Because my C3 is in such good condition and the back of the camera seals very tight, I decided to bypass a cheap test roll of 35mm film. My first roll through the C3 was some Kodak Tri-X 400. On the top of the C3 is a manual frame counter. To advance the film, the film catch switch is clicked to the left and the winding knob is turned clockwise. This turns the frame counter one complete rotation as the gear block assembly moves the film from the canister to the take-up spool inside the camera body. At some point during my initial test, I forgot to advance the film. What resulted was a triple exposure of an old truck, the ceiling of my local Apple store, and an iBooks display from the same store. Using the cocking lever on the front of the camera was another failure on my part. No less than a dozen times did I hold the camera up, frame my shot, focus, and then press down on the shutter release only to find that I hadn’t cocked the camera. Based on my last two examples, I’m telling myself again how digital photography has really spoiled us.

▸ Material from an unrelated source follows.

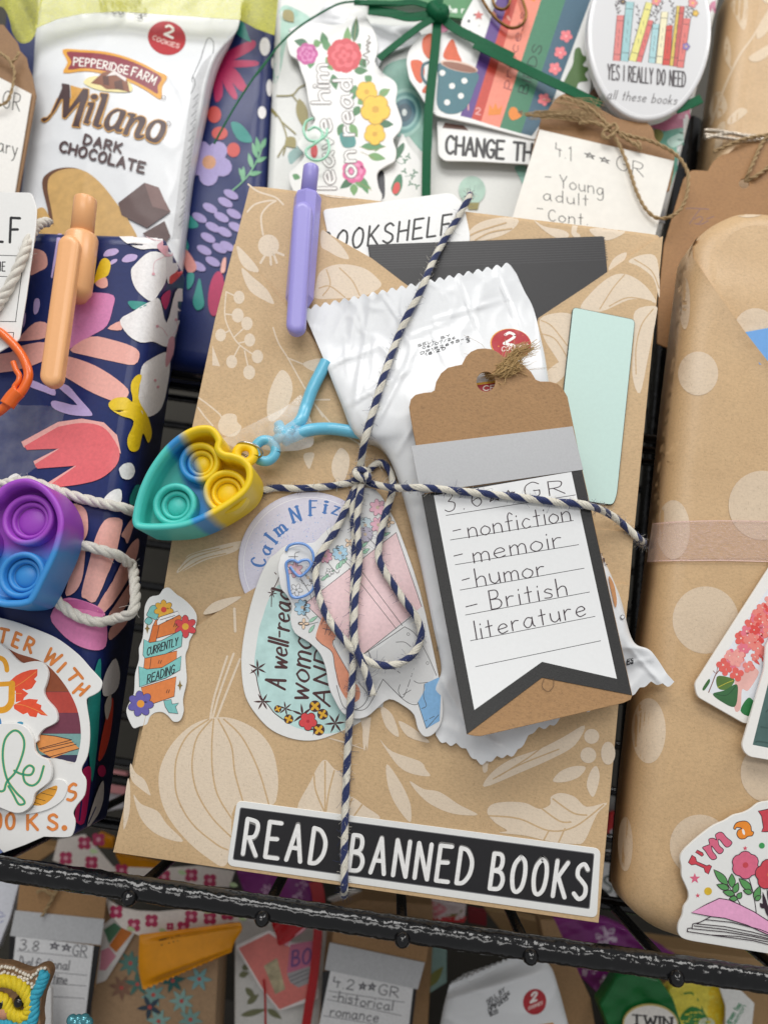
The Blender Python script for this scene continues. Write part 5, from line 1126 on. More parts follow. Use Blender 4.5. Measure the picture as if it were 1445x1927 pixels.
wt = thing('gift_tag', 'white card on brown tag with twine at the left edge behind the LF card', 'gift tag', at(10, 400, .016))
A = Art(Plane(.0205)); A.plate(c('A', '-80 120 20 128 60 180 92 220 105 262 140 300 150 350 170 395 190 500 100 1010 -80 1000'), kraft('#94704c', .6), 0, .0006, .6); A.build('tag_card', wt)
A = Art(Plane(.0195)); A.plate(c('A', '-80 372 0 405 165 490 80 1010 -80 1000'), M('#efece6', .5, .02), 0, .0005, .5); A.up(); text(A, 'GR', c1('A', 12, 560), c1('A', 104, 582), (4, -32), 2, '#4a4744', 22); text(A, 'ary', c1('A', -10, 790), c1('A', 92, 815), (2, -28), 2, '#4a4744', 18); A.build('label', wt)
V, F, FM = [], [], []; JT = M('#a98f68', .8, .12, .2, 3000)
for t in ('-30 250 20 290 60 330 78 380 64 470 40 530 0 550 -30 555', '-30 270 40 300 70 360', '60 330 90 300 100 270'): ply(V, F, FM, wire3('A', t, .0165, 8), .0006, 2, .006, [0, 0], 6, .4)
mkobj('twine', V, F, FM, [JT], wt)
# ================================================================== middle, second row: floral book with green ribbon
FW_ = M('#dfe0dc', .4, .02)
gb = thing('wrapped_book', 'white wrapped book with teal watercolour flowers tied with dark green ribbon', 'wrapped book', at(870, 760, .042))
gbo = slabbody('wrapped_body', c('Z', '522 -80 1372 -80 1249 430 1158 808 470 708 500 380'), .042, .024, FW_, .003, 4, gb, rough=.0005, seed=2)
A = Art(Skin([gbo], .042, 12, .00004)); WC = lambda h: M(h, .4, .12, 0, 120)
for t, h in (('150 40 230 50 320 110 260 150 200 180 165 300 140 420 108 460 105 200', '#a5cabb'), ('720 420 760 360 860 330 980 330 1000 620 990 880 870 770 800 640 760 540', '#7fb3a2'), ('190 870 260 820 300 840 240 900 200 930', '#8fb5b0')): A.sp('B', t, WC(h))
for x, y, rx, ry in ((195, 60, 20, 16), (230, 80, 14, 18)): A.poly(P('B', ell(x, y, rx, ry)), '#8fc0b0')
A.up()
for r, h in ((140, '#9cc9bc'), (118, '#5d9d97'), (98, '#8fc0bb'), (80, '#2f6b7b'), (52, '#1c4d60')): A.poly(P('B', ell(845, 640, r*.8, r, .2, 26)), WC(h)); A.up()
A.poly(P('B', ell(845, 640, 14, 20)), '#dfe6e4')
for t in ('125 545 210 540 250 500 290 480', '210 540 255 600 290 680', '100 620 150 690 180 790 160 880', '150 690 230 760', '185 800 130 890', '60 580 120 660'): A.st('B', t, 2.6, '#8d8242')
for a in ((250, 560, 290, 745), (180, 780, 230, 840), (165, 60, 220, 130)): A.poly(leaf(*c1('B', *a[:2]), *c1('B', *a[2:]), 22), '#94884a')
A.poly(P('B', ell(1228, 1080, 76, 80)), WC('#aac9b9')); A.pp('B', '1190 1150 1270 1150 1260 1190 1210 1190', '#8d8242')
A.sp('C', '180 835 230 830 250 880 235 940 200 880', WC('#8fc0b0')); A.sp('C', '1150 30 1190 20 1190 130 1150 260 1120 200', WC('#c76f90')); A.sp('C', '860 600 960 580 1080 540 1080 640 1000 660 900 650 850 630', WC('#c9728f')); A.sp('C', '1020 500 1090 470 1080 560', WC('#b85a7c'))
for t, h in (('880 700 920 660 1060 640 1040 720 980 860 940 960 930 900 960 820 920 760', '#6aa893'), ('940 700 1050 650 1040 690 970 740', '#b7d6c8'), ('980 780 1030 720 1010 800 960 880', '#4d8f7c'), ('860 660 900 650 920 680 890 720', '#8d8a4a')): A.sp('C', t, WC(h)); A.up()
A.sp('C', '900 1090 960 980 945 1100 900 1150', WC('#bcbcbe'))
A.sp('B', '1000 140 1060 120 1100 160 1040 200', WC('#c76f90'))
A.into(gbo)
# white tissue packet behind the stickers
A = Art(Plane(.0395, 700, 60, 0, 0, lambda x, y: .0016*abs(vnoise(x/40, y/36, 2))+.0012*math.sin((x-y)/23), 7)); A.plate(c('B', '190 165 330 110 410 10 560 60 640 130 780 145 900 140 940 190 912 250 740 300 700 370 690 420 560 420 300 320 260 230'), M('#e7e8ea', .3, .01), -.0006, .0004, .5)
A.build('wrapper', None, 'crumpled white wrapper under the floral sticker and the green bow', 'wrapper')
A = Art(Plane(.0385)); A.plate(rnd(c('B', '630 -60 1260 -60 1180 108 1060 92 1000 20 640 14'), 3), M('#1f7d38', .35, .08, 0, 90), 0, .0006, .8); A.up(); text(A, 'the r', c1('B', 1082, 70), c1('B', 1182, 72), (0, -12), 2.4, '#eef2ea', 18); A.build('green_packet', None, 'green packet lettered the r behind the green ribbon knot', 'packet')

A = Art(Plane(.0372, 720, 320)); A.plate(sm(c('B', '830 755 870 820 930 900 968 980 966 1120 800 1180 700 1160 720 1000 740 930 790 880'), True, 3), VIN, 0, .0003, .8, 1); A.up()
A.sp('B', '700 980 730 980 735 1100 720 1130 700 1120', '#2b2b33'); A.sp('B', '790 860 840 808 842 850 800 905', '#2f6b48'); A.sp('B', '770 1070 800 1000 830 990 832 1060 800 1110', '#2f7a55'); A.up(); A.sp('B', '778 1090 790 1040 815 1035 820 1070 800 1098', '#d9433f')
for x, y in ((815, 885), (850, 910), (868, 885), (905, 975), (880, 1040), (915, 1055), (845, 970), (890, 1000)): px, py = c1('B', x, y); [A.poly(leaf(px, py, px+7*math.cos(a), py+7*math.sin(a), 3), '#3f7a58', up=False) for a in (x, x+2, x+4)]
A.st('B', '790 905 830 930 850 905', .9, '#3f7a58'); A.st('B', '850 1000 890 990 915 970', .9, '#3f7a58')
A.build('sticker', None, 'white sticker with small green sprigs and a red rosebud beside the ribbon', 'sticker')
A = Art(Plane(.0362, 650, 220, 0, -4)); A.plate(sm(c('B', '575 45 612 60 642 112 680 190 695 260 690 310 680 350 720 410 790 460 806 510 796 570 810 620 832 690 820 742 782 790 800 850 790 912 740 942 692 982 700 1060 720 1120 660 1200 500 1220 300 1180 215 1080 190 990 222 950 280 880 242 830 246 800 300 732 340 680 320 640 300 560 285 470 260 400 240 340 200 312 184 260 180 212 200 176 260 152 340 130 440 140 500 130 530 90 550 55'), True, 3), VIN, -.0004, .0002, .8, 1); A.up()
GN, GN2 = '#3f7d4a', '#6fa05f'
for a in ((560, 240, 575, 95), (520, 260, 525, 150), (400, 260, 380, 180), (420, 290, 385, 215), (560, 290, 600, 245), (590, 330, 630, 385), (440, 400, 400, 320), (560, 400, 640, 400), (440, 420, 460, 510), (300, 250, 220, 230), (330, 250, 375, 240), (320, 330, 310, 390), (570, 480, 545, 580), (700, 540, 765, 505), (700, 700, 785, 705), (600, 830, 740, 830), (640, 880, 740, 900), (560, 1010, 480, 1070), (560, 1020, 660, 1070), (600, 1000, 640, 1100), (540, 700, 580, 780), (500, 700, 470, 770), (590, 600, 560, 660), (240, 985, 225, 1020), (660, 460, 620, 430), (560, 1040, 560, 1110), (700, 800, 680, 860), (620, 560, 580, 590)):
    A.poly(leaf(*c1('B', *a[:2]), *c1('B', *a[2:]), 15), random.choice((GN, GN2, '#2f6b44', '#55915a')), up=False)
A.up()
for t in ('560 240 575 95', '590 830 660 850 740 830', '560 1010 660 1080', '700 540 765 505', '600 860 680 900'): A.st('B', t, 1, '#9a8c4a')
def rose(x, y, r, a, b, n=9):
    A.flower(*c1('B', x, y), r/3.01, n, a, a, .6, 0, 1.3); A.up()
    for q in range(3): A.flower(*c1('B', x, y), r/3.01*(.75-.2*q), 6-q, b if q % 2 == 0 else a, a, .3, q*.7, 1.1)
rose(505, 315, 98, '#d23a46', '#e5606a'); rose(295, 305, 62, '#c94f99', '#df86bd', 7); rose(560, 970, 68, '#dd5f97', '#ec8fb8', 7)
for x, y, r in ((632, 520, 62), (682, 620, 86), (678, 760, 62)): A.flower(*c1('B', x, y), r/3.01, 5, '#c99a1e', None, .2, .3, 1.5, None); A.flower(*c1('B', x, y), r/3.01*.94, 5, '#efc530', '#d9a31f', .25, .3, 1.35)
A.poly(P('B', ell(335, 855, 20, 40)), '#d9434a')
A.sp('B', '480 760 540 750 570 790 560 830 500 830', WC('#3f8f8a'))
for wdd, col in ((7.6, '#857c7b'), (4.4, '#f4f2ef')):
    text(A, 'leave him', c1('B', 456, 1070), c1('B', 408, 368), (-33, 0), wdd, col, 13); text(A, 'on read', c1('B', 572, 1000), c1('B', 544, 448), (-33, 1), wdd, col, 17); A.up(3)
A.st('B', '622 370 612 350 630 335 645 350 636 365', 1.4, '#5a4636'); A.st('B', '640 325 612 310 650 290 630 280 645 265 628 255 655 240 632 235 650 215 640 200', 1.3, '#5a4636')
A.build('sticker', None, 'cut-out sticker lettered leave him on read with red and yellow flowers', 'sticker')
MT = M('#9fe2c2', .25, 0, coat=.4); V, F = [], []
for t in ('330 670 290 690 275 740 300 790 350 800 400 770 410 730', '300 740 340 720 380 750 370 790 330 820 290 850 300 890 350 910 400 890 420 840 410 790'): tube(V, F, wire3('B', t, .0320, 6), .00055, 8)
tag(mkobj('paper_clip', V, F, [0]*len(F), [MT]), 'mint green paper clip on the leave him on read sticker', 'paper clip')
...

The Argus C3 has quickly become one of my favorite cameras. I’ve kept it in my backpack every day since I purchased it last July. When I sent off that first roll of film to the lab, I didn’t know what to expect. I admit that I was surprised by the results. I guess I was expecting less than average images from an old mechanical camera. I’ve read other reviews online about the C3 and compared notes. There are many who prefer other rangefinder cameras for various reasons, but you can’t argue with 2 million C3’s sold over a 27-years. This was the camera of choice for many Americans into the 1960’s. I think there’s a certain pride that Argus collectors have and it goes beyond the ability to create a good photo. The company was formed in one of the worst economic times in American history. Then went on to employee 1,300 people and sustain an entire community. And like many private companies, helped the United States in a time of war. Argus created something that made people proud to be American.